I think Graeme’s interview with Alice remains the top one witn her. It’s more relaxed, candid, and unguarded than later intervews. She became wary after she’d become “known” — interviewers could jump out of the shrubbery and try to take you unawares. Alice had a horror of being misquoted, thus appearing to say things she didn’t think. She hated leading questions.
But also, Graeme and Alice were both from SoWestO — South Western Ontario — had gone to the same university — the University of Western Ontario, where they shared some of the same professors — and were of the same generation — she, 1931, he, 1934. They were Depression babies who’d been fully conscious during World War Two, whereas I was somewhat younger (1939). I rememered the war, though not as well, and had not been present during the Depression at all. So they had more in common, in terms of background, than I had with either of them. Graeme used to say that if he hadn’t run off with me, he would have run off with Alice.
The next big book by Alice was the spectacular Lives of Girls and Women (1971). You will enjoy this content warning from Super Summary, I think. Alice certainly would have enjoyed it! She loved to laugh.
“Content Warning: The source text contains references to murder, death by suicide and suicidal ideation, and sexual abuse, including sexual interactions between an adult and a young teenager. The source text also includes outdated and offensive language surrounding race and mental health conditions that are reproduced only via quotations.”
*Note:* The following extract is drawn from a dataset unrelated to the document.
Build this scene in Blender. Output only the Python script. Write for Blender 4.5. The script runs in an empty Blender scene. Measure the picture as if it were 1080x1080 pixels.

Yep, it was possible to write more frankly and realistically once upon a time. That’s what writers understood as their artistic job. A little suicidal ideation never came amiss. Anyway, what the heck do people think goes on in small towns, and in life in general? And how the heck do they think other people talk when they aren’t makimg public speeches?
Alice always said Lives was a novel, although critics tended to treat it as a linked group of stories. In 2015 — after Alice had won the Nobel (2013) and many of us had realized she was somewhat slipping away, which was why she didn’t attend the ceremony - I was asked to do something for the Cambridge Companion, edited by David Staines. I set myself the task of analyzing Lives as a novel —showing how all the parts of it fit together. (Hint: keep your eye on the Wawanash River.) One of the chapters, “Changes and Ceremonies,” centers around a music teacher who ends by drowning herself, though we first see her directing the high school operettas in the town of Jubilee. Alice names a number of these operettas; names more or less like The Laughing Cavalier in Singing in the Rain. Period-costume romances.
They all sounded real, but when I tried to locate them I couldn’t find them. Phone call to Alice. Me: “Alice, you invented all those operettas, didn’t you?”
Alice (slyly): “Yes. Yes, I did.’
Alice could be quite mischievous, and not only in her writing. Both of us had dark curley hair at one time. We were about the same height.
Alice: “I was standing on a train platform and a man came up to me and said, ‘You’re Margaret Atwood!’” “Yes,” I said, “I am. Then we had quite an interesting conversation about your working methods and where you get your inspiration.”
Turn and turn about: Afte we both had white hair, and after Alice had won the Nobel, people would come up to me and murmur, “Congratulations.” “For what?” “I would say. “You know. Winning that prize.” After a while I stopped trying to explain, and just murmured back, modestly, “Thank you.”
Though the Thank Yous were really for Alice.